What is being asked: Take all the material and copy it exactly.
────────
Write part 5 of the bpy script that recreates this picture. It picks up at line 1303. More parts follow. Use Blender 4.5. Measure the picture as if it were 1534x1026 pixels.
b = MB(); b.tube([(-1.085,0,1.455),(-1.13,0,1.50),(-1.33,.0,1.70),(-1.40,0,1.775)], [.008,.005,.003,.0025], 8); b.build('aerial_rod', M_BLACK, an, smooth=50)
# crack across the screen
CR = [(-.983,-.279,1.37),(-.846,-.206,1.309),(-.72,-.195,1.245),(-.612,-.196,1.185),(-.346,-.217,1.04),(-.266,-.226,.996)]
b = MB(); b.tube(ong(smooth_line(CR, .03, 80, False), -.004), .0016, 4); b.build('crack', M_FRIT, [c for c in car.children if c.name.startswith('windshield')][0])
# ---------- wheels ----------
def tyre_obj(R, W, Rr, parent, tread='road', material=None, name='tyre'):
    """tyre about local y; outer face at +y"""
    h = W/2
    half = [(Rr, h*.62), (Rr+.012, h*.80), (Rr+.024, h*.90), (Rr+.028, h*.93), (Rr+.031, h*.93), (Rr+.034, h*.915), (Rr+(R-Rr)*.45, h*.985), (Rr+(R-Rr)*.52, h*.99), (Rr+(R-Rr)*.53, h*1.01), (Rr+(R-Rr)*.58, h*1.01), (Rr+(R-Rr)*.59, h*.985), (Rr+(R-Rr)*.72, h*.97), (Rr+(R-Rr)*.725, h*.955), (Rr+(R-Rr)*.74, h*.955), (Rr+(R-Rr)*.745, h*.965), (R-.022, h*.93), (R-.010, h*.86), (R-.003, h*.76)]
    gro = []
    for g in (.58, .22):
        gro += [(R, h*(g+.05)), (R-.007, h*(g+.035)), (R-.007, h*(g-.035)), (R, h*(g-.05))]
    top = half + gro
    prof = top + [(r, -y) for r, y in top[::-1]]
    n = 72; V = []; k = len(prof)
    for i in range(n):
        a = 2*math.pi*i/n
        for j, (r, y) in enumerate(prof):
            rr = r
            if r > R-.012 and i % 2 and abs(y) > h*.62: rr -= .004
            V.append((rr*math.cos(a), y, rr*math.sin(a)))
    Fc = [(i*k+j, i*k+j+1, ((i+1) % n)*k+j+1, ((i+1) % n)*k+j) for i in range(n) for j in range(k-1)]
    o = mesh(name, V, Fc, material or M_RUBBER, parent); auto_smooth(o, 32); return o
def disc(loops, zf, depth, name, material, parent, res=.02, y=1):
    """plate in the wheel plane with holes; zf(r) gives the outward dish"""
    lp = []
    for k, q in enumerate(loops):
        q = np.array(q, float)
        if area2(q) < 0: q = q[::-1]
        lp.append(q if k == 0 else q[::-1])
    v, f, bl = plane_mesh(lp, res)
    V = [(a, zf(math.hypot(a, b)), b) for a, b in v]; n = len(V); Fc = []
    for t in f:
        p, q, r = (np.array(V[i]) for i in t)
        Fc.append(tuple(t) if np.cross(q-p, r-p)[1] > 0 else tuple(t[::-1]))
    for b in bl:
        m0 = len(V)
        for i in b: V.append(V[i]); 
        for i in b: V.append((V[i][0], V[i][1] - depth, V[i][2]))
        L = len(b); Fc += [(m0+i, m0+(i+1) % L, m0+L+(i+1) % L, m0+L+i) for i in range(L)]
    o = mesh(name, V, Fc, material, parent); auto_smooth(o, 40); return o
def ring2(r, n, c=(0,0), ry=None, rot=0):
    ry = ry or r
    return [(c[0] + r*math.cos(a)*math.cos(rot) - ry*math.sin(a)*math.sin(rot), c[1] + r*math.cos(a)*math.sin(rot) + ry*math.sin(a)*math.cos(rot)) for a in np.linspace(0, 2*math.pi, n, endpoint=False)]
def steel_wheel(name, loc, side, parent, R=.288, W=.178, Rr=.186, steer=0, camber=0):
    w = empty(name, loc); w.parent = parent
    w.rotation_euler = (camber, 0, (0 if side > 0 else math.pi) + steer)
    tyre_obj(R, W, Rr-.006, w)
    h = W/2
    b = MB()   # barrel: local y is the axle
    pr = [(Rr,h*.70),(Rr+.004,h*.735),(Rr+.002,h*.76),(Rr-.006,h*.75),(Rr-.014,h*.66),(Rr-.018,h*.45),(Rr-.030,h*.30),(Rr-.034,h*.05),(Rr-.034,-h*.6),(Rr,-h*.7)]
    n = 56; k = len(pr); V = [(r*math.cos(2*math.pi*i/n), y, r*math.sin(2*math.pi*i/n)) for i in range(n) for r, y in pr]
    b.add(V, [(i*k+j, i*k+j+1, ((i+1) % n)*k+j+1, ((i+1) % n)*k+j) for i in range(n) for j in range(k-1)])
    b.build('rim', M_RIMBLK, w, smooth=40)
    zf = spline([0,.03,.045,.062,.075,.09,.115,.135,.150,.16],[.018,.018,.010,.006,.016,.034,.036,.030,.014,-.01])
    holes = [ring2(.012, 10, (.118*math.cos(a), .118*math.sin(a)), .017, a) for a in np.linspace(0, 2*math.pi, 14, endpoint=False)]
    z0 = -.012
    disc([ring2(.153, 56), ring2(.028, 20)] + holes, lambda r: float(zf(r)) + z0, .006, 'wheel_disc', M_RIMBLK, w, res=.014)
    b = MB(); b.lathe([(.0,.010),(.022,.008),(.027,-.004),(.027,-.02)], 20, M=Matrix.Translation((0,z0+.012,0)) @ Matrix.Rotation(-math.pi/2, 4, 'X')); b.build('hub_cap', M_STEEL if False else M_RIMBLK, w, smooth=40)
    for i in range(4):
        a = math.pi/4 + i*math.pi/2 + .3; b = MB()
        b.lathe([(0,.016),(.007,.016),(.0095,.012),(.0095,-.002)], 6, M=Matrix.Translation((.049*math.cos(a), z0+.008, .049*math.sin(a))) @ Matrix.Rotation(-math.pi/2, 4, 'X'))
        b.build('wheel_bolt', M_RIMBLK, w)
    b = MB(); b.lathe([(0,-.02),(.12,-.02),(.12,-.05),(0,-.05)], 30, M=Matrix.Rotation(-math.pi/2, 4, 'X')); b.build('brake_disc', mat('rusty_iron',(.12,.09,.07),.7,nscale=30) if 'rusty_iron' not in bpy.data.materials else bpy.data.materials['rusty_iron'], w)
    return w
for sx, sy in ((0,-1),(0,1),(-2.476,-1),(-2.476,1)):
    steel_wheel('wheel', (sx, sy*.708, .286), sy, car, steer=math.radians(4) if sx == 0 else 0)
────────
The output:
Write part 5 of the bpy script that recreates this picture. It picks up at line 1303. More parts follow. Use Blender 4.5. Measure the picture as if it were 1534x1026 pixels.
b = MB(); b.tube([(-1.085,0,1.455),(-1.13,0,1.50),(-1.33,.0,1.70),(-1.40,0,1.775)], [.008,.005,.003,.0025], 8); b.build('aerial_rod', M_BLACK, an, smooth=50)
# crack across the screen
CR = [(-.983,-.279,1.37),(-.846,-.206,1.309),(-.72,-.195,1.245),(-.612,-.196,1.185),(-.346,-.217,1.04),(-.266,-.226,.996)]
b = MB(); b.tube(ong(smooth_line(CR, .03, 80, False), -.004), .0016, 4); b.build('crack', M_FRIT, [c for c in car.children if c.name.startswith('windshield')][0])
# ---------- wheels ----------
def tyre_obj(R, W, Rr, parent, tread='road', material=None, name='tyre'):
    """tyre about local y; outer face at +y"""
    h = W/2
    half = [(Rr, h*.62), (Rr+.012, h*.80), (Rr+.024, h*.90), (Rr+.028, h*.93), (Rr+.031, h*.93), (Rr+.034, h*.915), (Rr+(R-Rr)*.45, h*.985), (Rr+(R-Rr)*.52, h*.99), (Rr+(R-Rr)*.53, h*1.01), (Rr+(R-Rr)*.58, h*1.01), (Rr+(R-Rr)*.59, h*.985), (Rr+(R-Rr)*.72, h*.97), (Rr+(R-Rr)*.725, h*.955), (Rr+(R-Rr)*.74, h*.955), (Rr+(R-Rr)*.745, h*.965), (R-.022, h*.93), (R-.010, h*.86), (R-.003, h*.76)]
    gro = []
    for g in (.58, .22):
        gro += [(R, h*(g+.05)), (R-.007, h*(g+.035)), (R-.007, h*(g-.035)), (R, h*(g-.05))]
    top = half + gro
    prof = top + [(r, -y) for r, y in top[::-1]]
    n = 72; V = []; k = len(prof)
    for i in range(n):
        a = 2*math.pi*i/n
        for j, (r, y) in enumerate(prof):
            rr = r
            if r > R-.012 and i % 2 and abs(y) > h*.62: rr -= .004
            V.append((rr*math.cos(a), y, rr*math.sin(a)))
    Fc = [(i*k+j, i*k+j+1, ((i+1) % n)*k+j+1, ((i+1) % n)*k+j) for i in range(n) for j in range(k-1)]
    o = mesh(name, V, Fc, material or M_RUBBER, parent); auto_smooth(o, 32); return o
def disc(loops, zf, depth, name, material, parent, res=.02, y=1):
    """plate in the wheel plane with holes; zf(r) gives the outward dish"""
    lp = []
    for k, q in enumerate(loops):
        q = np.array(q, float)
        if area2(q) < 0: q = q[::-1]
        lp.append(q if k == 0 else q[::-1])
    v, f, bl = plane_mesh(lp, res)
    V = [(a, zf(math.hypot(a, b)), b) for a, b in v]; n = len(V); Fc = []
    for t in f:
        p, q, r = (np.array(V[i]) for i in t)
        Fc.append(tuple(t) if np.cross(q-p, r-p)[1] > 0 else tuple(t[::-1]))
    for b in bl:
        m0 = len(V)
        for i in b: V.append(V[i]); 
        for i in b: V.append((V[i][0], V[i][1] - depth, V[i][2]))
        L = len(b); Fc += [(m0+i, m0+(i+1) % L, m0+L+(i+1) % L, m0+L+i) for i in range(L)]
    o = mesh(name, V, Fc, material, parent); auto_smooth(o, 40); return o
def ring2(r, n, c=(0,0), ry=None, rot=0):
    ry = ry or r
    return [(c[0] + r*math.cos(a)*math.cos(rot) - ry*math.sin(a)*math.sin(rot), c[1] + r*math.cos(a)*math.sin(rot) + ry*math.sin(a)*math.cos(rot)) for a in np.linspace(0, 2*math.pi, n, endpoint=False)]
def steel_wheel(name, loc, side, parent, R=.288, W=.178, Rr=.186, steer=0, camber=0):
    w = empty(name, loc); w.parent = parent
    w.rotation_euler = (camber, 0, (0 if side > 0 else math.pi) + steer)
    tyre_obj(R, W, Rr-.006, w)
    h = W/2
    b = MB()   # barrel: local y is the axle
    pr = [(Rr,h*.70),(Rr+.004,h*.735),(Rr+.002,h*.76),(Rr-.006,h*.75),(Rr-.014,h*.66),(Rr-.018,h*.45),(Rr-.030,h*.30),(Rr-.034,h*.05),(Rr-.034,-h*.6),(Rr,-h*.7)]
    n = 56; k = len(pr); V = [(r*math.cos(2*math.pi*i/n), y, r*math.sin(2*math.pi*i/n)) for i in range(n) for r, y in pr]
    b.add(V, [(i*k+j, i*k+j+1, ((i+1) % n)*k+j+1, ((i+1) % n)*k+j) for i in range(n) for j in range(k-1)])
    b.build('rim', M_RIMBLK, w, smooth=40)
    zf = spline([0,.03,.045,.062,.075,.09,.115,.135,.150,.16],[.018,.018,.010,.006,.016,.034,.036,.030,.014,-.01])
    holes = [ring2(.012, 10, (.118*math.cos(a), .118*math.sin(a)), .017, a) for a in np.linspace(0, 2*math.pi, 14, endpoint=False)]
    z0 = -.012
    disc([ring2(.153, 56), ring2(.028, 20)] + holes, lambda r: float(zf(r)) + z0, .006, 'wheel_disc', M_RIMBLK, w, res=.014)
    b = MB(); b.lathe([(.0,.010),(.022,.008),(.027,-.004),(.027,-.02)], 20, M=Matrix.Translation((0,z0+.012,0)) @ Matrix.Rotation(-math.pi/2, 4, 'X')); b.build('hub_cap', M_STEEL if False else M_RIMBLK, w, smooth=40)
    for i in range(4):
        a = math.pi/4 + i*math.pi/2 + .3; b = MB()
        b.lathe([(0,.016),(.007,.016),(.0095,.012),(.0095,-.002)], 6, M=Matrix.Translation((.049*math.cos(a), z0+.008, .049*math.sin(a))) @ Matrix.Rotation(-math.pi/2, 4, 'X'))
        b.build('wheel_bolt', M_RIMBLK, w)
    b = MB(); b.lathe([(0,-.02),(.12,-.02),(.12,-.05),(0,-.05)], 30, M=Matrix.Rotation(-math.pi/2, 4, 'X')); b.build('brake_disc', mat('rusty_iron',(.12,.09,.07),.7,nscale=30) if 'rusty_iron' not in bpy.data.materials else bpy.data.materials['rusty_iron'], w)
    return w
for sx, sy in ((0,-1),(0,1),(-2.476,-1),(-2.476,1)):
    steel_wheel('wheel', (sx, sy*.708, .286), sy, car, steer=math.radians(4) if sx == 0 else 0)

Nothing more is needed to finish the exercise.